Thursday, July 30, 2009

Math and Science Teachers Should be Paid More II

When I first read Susan Ohanian’s What Happened to Recess and Why Are Our Children Struggling in Kindergarten? in 2002, I was shocked at how creativity and physical activity were being systematically removed from the classroom with the goal of improving test scores. Seven years later, I still remember one anecdote about entire districts abolishing recess and others going so far as to take away the children’s break if their test scores dropped. I also remember checking Ohanian’s sources because I couldn’t believe her seemingly-outlandish claims. Unfortunately, she was right.

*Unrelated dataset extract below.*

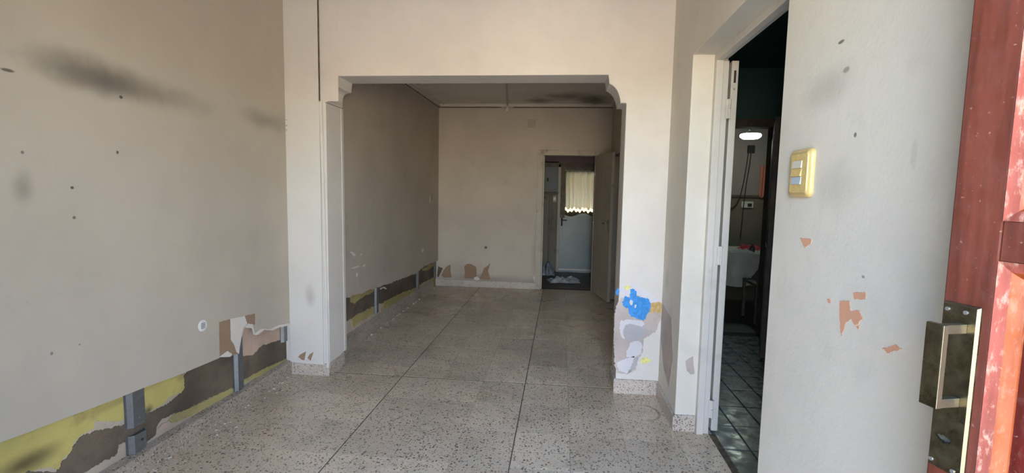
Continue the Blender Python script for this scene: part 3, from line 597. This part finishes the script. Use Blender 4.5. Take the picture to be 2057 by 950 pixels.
tr_ = empty('trim_1', (1.86, 5.29, 0), 'dark wooden trim round the opening to the lit room', 'door trim', 'structure')
MB().box(1.49, 1.57, 5.27, 5.43, 0, 2.21).build('jamb', M['dark_wood'], tr_)
MB().box(2.13, 2.2, 5.27, 5.43, 0, 2.21).build('jamb', M['dark_wood'], tr_)
MB().box(1.49, 2.2, 5.27, 5.43, 2.16, 2.24).build('head', M['dark_wood'], tr_)
# open dark leaf
dk = empty('door_5', (2.1, 5.25, 0), 'dark brown wooden door leaf standing open in the side room', 'door', 'structure')
q0 = Vector((2.13, 5.25, 0)); q1 = Vector((1.83, 4.47, 0)); dq = (q1-q0).normalized(); nq = Vector((dq.y, -dq.x, 0)); Lq = (q1-q0).length
GM = lambda v: q0+dq*v.x+nq*v.y+Vector((0, 0, v.z))
MB().box(0, Lq, -.02, .02, .01, 2.14, GM).build('door_leaf', M['dark_wood'], dk, bevel=.003)
MB().box(.1, Lq-.1, -.026, .026, .15, 1.0, GM).build('panel', M['dark_wood'], dk, bevel=.003); MB().box(.1, Lq-.1, -.026, .026, 1.15, 2.0, GM).build('panel', M['dark_wood'], dk, bevel=.003)
# table, cloth, things
M['cloth'] = plain('pale_tablecloth', (.46, .44, .38), .9, var=.08, vs=6); M['red'] = plain('red_cloth', (.45, .04, .06), .8)
M['pot'] = plain('dark_pot', (.05, .05, .055), .4); M['paper'] = plain('paper', (.55, .55, .52), .8)
tx0, tx1, ty0, ty1, tz = 1.95, 2.66, 6.2, 7.1, .75
tb = empty('table', ((tx0+tx1)/2, (ty0+ty1)/2, 0), 'small wooden table under a pale cloth in the lit room', 'table')
MB().box(tx0, tx1, ty0, ty1, tz-.03, tz-.004).build('tabletop', M['dark_wood'], tb)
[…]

Up until last year, I hadn’t seen first hand the outrageous removal of such vital education. However, this past year when our district attempted to close a $9.4 million gap in its budget, some of the first to receive pink slips were all elementary and middle school physical education teachers, and their counterparts in music. Here it was, in my own backyard. Backwards thinking.

Fortunately, researchers such as Daniel Pink (A Whole New Mind) understand that linguistic and computational intelligence are not the only “important” intelligences. He takes Gardner’s multiple intelligences one step further and focuses on our society’s changing and pressing need for right-brained thinkers. Note, he doesn’t argue for the insignificance of left-brainers, but rather the crucial addition of right-brainers, or “R-Directed Thinkers” as he calls them, in order to compete in the global market. Pink asserts that due to cheap labor (Asia), access to anything we desire (Abundance), and better, faster and stronger computers (Automation), there is now virtually no difference in products purchased from different companies, so the reliance on marketing (design) has become radically important.

He claims that American workers will need to command a new set of aptitudes. Because workers elsewhere can do the same work for much less money, our workforce will need “. . . R-Directed abilities such as forging relationships rather than executing transactions, tackling novel challenges instead of solving routine problems, and synthesizing the big picture rather than analyzing a single component.”

Improving our test scores will not help us realize this goal.

Thankfully, in our district, the physical education, music and art teachers will continue their jobs and our kindergartners will not be missing recess to prepare for THE TEST. At least for this year. However, if we continue to wait for “somebody else” to set our priorities, legislators instead of educators, I fear our educational system will continue down the wrong road. A road with inept and ill-prepared travelers.


Post repeat. Just seeing if anybody's reading this anymore.